Flexible optimization decision for product design agility with embedded real options

Abstract

One of the evolving trends in today's marketplace is that consumers are demanding ever more innovative goods that are tailored to their specific needs. This requires that companies need to create products that either can be rapidly evolved or can be customized to meet specified personal requirements. On the other hand, the scale of economy brought by mass production is also desired. An approach called mass customization (MC) has been proposed to solve these two conflicting criteria. An important way to achieve MC is through modular product design and shared product platform development. In this paper, a flexible modular product design optimization decision model is proposed. To address the different attributes of customers' demands, the optimization model is decomposed into profit, cost, value, and demand sub-models. In order to be adaptive to the changes in customer requirements two levels of flexibility are endowed within the model. The first level of flexibility consists in embedded options.

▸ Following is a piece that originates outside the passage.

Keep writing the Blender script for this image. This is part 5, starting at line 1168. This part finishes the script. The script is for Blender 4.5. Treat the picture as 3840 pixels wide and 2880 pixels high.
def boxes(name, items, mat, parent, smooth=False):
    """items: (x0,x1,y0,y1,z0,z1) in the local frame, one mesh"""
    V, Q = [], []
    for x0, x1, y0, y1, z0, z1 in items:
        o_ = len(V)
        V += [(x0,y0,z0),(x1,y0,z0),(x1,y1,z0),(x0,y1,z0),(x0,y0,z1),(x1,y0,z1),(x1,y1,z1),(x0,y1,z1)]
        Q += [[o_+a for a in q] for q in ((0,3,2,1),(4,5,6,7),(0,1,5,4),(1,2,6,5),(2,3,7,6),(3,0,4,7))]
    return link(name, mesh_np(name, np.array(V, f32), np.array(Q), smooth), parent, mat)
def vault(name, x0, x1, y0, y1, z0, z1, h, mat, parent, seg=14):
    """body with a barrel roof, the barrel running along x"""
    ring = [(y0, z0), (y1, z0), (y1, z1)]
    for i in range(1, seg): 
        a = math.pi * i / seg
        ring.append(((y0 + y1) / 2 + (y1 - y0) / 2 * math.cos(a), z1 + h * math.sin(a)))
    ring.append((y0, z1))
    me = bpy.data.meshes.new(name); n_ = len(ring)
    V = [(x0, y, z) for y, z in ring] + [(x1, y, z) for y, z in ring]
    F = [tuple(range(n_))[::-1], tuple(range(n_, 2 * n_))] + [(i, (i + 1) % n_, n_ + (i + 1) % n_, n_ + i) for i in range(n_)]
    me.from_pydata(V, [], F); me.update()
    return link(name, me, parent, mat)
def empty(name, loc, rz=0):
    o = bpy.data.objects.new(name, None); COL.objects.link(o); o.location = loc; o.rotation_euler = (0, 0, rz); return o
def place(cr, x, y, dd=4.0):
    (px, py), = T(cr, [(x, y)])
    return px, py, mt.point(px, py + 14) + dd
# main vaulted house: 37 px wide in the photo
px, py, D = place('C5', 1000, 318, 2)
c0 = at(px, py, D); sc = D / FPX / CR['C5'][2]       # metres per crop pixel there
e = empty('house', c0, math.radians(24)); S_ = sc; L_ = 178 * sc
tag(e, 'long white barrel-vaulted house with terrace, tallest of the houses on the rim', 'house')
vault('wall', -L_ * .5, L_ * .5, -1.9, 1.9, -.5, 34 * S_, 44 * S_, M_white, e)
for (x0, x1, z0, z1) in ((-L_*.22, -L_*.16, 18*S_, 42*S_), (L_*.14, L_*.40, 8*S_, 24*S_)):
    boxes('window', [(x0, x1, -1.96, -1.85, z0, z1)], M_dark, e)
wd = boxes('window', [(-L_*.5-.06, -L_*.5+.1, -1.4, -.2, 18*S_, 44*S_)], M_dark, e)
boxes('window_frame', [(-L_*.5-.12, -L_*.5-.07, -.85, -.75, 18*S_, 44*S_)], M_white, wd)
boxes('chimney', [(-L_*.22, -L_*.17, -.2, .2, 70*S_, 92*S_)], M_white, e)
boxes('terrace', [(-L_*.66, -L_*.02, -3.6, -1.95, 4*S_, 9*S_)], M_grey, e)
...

Small adjustments to a product can be made using these options. When the customer demands a radical change to a product or there are several concurrent small changes that need to be made then the product design model needs an optimization decision route to guide the reconfiguration. This is the second level of flexibility that indicates an evolution within the scope of the overall structure of the product design. The flexible decision-making procedures are iterative in order to make the product design to evolve from one generation to another. A notebook computer example is used to illustrate the proposed concepts. Numerical experiments on mobile phone designs are used to verify the effectiveness of the proposed methods.